Arrivati al sequestro da un troncone di indagine sul
senatore d’Alì (Pdl), ex sottosegretario all’Interno.
TRAPANI – La task force che dà la caccia a Matteo Messina Denaro
ha sequestrato un albergo di San Vito Lo Capo, il Panoramic, e beni per
25 milioni di euro a un rampante imprenditore accusato di essere un
prestanome del super latitante di Cosa nostra e di averlo ospitato in
proprietà di sua pertinenza, a Trapani. Almeno questa è l’accusa mossa
contro Michele Mazzara, un piccolo commerciante di 52 anni che in pochi
anni dal nulla ha costruito un impero economico e che, a sua volta, dopo
essere stato arrestato nel 1997, avrebbe trovato un secondo prestanome
Francesco Nicosia, ufficialmente titolare di decine di ville, palazzine
in costruzione, terreni e opifici per l’ammasso di cereali e olio.
BRACCATO DAL SEGUGIO - Sono state le intercettazioni telefoniche e
ambientali a tradire il presunto socio occulto dell’impero che
produrrebbe risorse canalizzate alle necessità di quella primula da
dieci anni braccata da un segugio come Giuseppe Linares, l’ex capo della
Mobile di Trapani da qualche tempo direttore della Divisione anticrime
della questura di Trapani dove è stato istituito un apposito gruppo
composto anche da militari della Guardia di Finanza.
ISPIRATORE OCCULTO - Oltre a 99 beni immobili, pari a una
estensione di 150 ettari, sono stati sequestrati 17 fra trattori e
autocarri, 8 automobili fra cui due Suv, 86 conti correnti e rapporti
bancari, una casa di cura per anziani e due società, compresa quella del
Panoramic, l’albergo ufficialmente intestato a Nicosia.

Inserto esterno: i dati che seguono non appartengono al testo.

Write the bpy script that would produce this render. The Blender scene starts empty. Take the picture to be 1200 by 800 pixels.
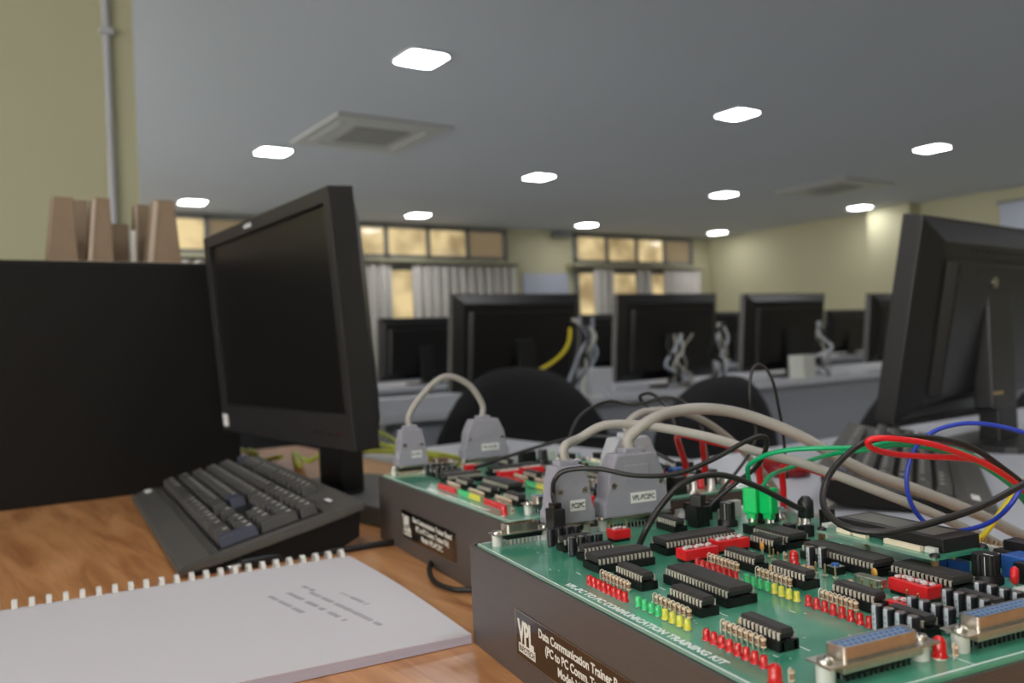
import bpy, bmesh, math, random
from mathutils import Vector, Matrix
random.seed(7)
D = bpy.data
COL = bpy.context.scene.collection
R = math.radians
PI = math.pi

# ------------------------------------------------------------------ camera
CZ = 0.94
FPX = 1005.0
def cam_axes():
    y, p, r = R(-34.6), R(.37), R(-2.5)
    cy, sy, cp, sp, cr, sr = math.cos(y), math.sin(y), math.cos(p), math.sin(p), math.cos(r), math.sin(r)
    Ry = Matrix(((cy, sy, 0), (-sy, cy, 0), (0, 0, 1)))
    Rp = Matrix(((1, 0, 0), (0, cp, sp), (0, -sp, cp)))
    Rr = Matrix(((cr, 0, sr), (0, 1, 0), (-sr, 0, cr)))
    return Rr @ Rp @ Ry
M = cam_axes()
cam_d = D.cameras.new('camera'); cam = D.objects.new('camera', cam_d); COL.objects.link(cam)
cam_d.sensor_width = 36; cam_d.lens = 36 * FPX / 1200; cam_d.clip_start = .01; cam_d.clip_end = 100
right, fwd, up = M[0].copy(), M[1].copy(), M[2].copy()
cam.matrix_world = Matrix(((right.x, up.x, -fwd.x, 0), (right.y, up.y, -fwd.y, 0), (right.z, up.z, -fwd.z, CZ), (0, 0, 0, 1)))
cam_d.dof.use_dof = True; cam_d.dof.focus_distance = .43; cam_d.dof.aperture_fstop = 9.5
bpy.context.scene.camera = cam
MT = M.transposed()
def P(px, py, dist):
    """world point at a distance in front of the viewpoint"""
    return MT @ Vector(((px - 600) / FPX * dist, dist, -(py - 400) / FPX * dist)) + Vector((0, 0, CZ))
def tail(p, k=0):
    """lets a wire run on past the kits and down onto the white desk"""
    return [p, p + Vector((.09, -.015, -.02)), Vector((max(p.x + .20, .80), max(p.y - .02, .23) + .012 * k, .756)), Vector((max(p.x + .32, .95), max(p.y, .25) + .012 * k, .754))]
def on(px, py, axis, val):
    d = MT @ Vector(((px - 600) / FPX, 1, -(py - 400) / FPX)); o = Vector((0, 0, CZ))
    return o + d * ((val - o[axis]) / d[axis])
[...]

Ma la task
force ha la certezza che sia Mazara «l’ispiratore occulto di diverse
iniziative imprenditoriali e di alcune speculazioni immobiliari per
l’allestimento di alberghi e strutture ricettive nelle popolari località
estive di San Vito Lo Capo e Castelluzzo-Makari e di cantieri di
edilizia privata nei comuni di Paceco e Trapani...». POTENTI ECCELLENTI - L’aspetto più inquietante della vicenda è che a questo sequestro si sia arrivati utilizzando un troncone di indagine aperto nei confronti di un potente personaggio della politica trapanese, il senatore Antonio d’Alì del Pdl, già sottosegretario all’Interno con Scajola e Pisanu. Proprio il ministro fautore del “pacchetto sicurezza” al quale lavorò con il prefetto Cirillo l’attuale questore di Trapani, Carmine Esposito, titolare in virtù di quello stesso “pacchetto” del potere di sequestro adesso esercitato contro Mazzara. Una scure abbattutasi anche su alcuni colletti bianchi e professionisti di quella che la polizia considera una cricca trapanese.
LA SMENTITA DEL SENATORE – Sorpreso dal contesto in cui viene inserito il suo nome, il senatore D’Alì si affida alle precisazioni dell’avvocato Biagio Bosco: “Non c’è alcun troncone di indagine relativo al senatore D’Alì per il sequestro di beni. Il senatore ha un suo procedimento estraneo a questa vicenda. Né con il signor Mazara ha rapporti di sorta. All’udienza di dicembre, davanti al Gip, è stata solo prodotta dal Pm una informativa della Squadra mobile con l’unico riferimento a un presunto tentativo di raccomandazione a favore di un nipote di Mazara per la realizzazione di un programma tv su una emittente locale, programma mai prodotto”.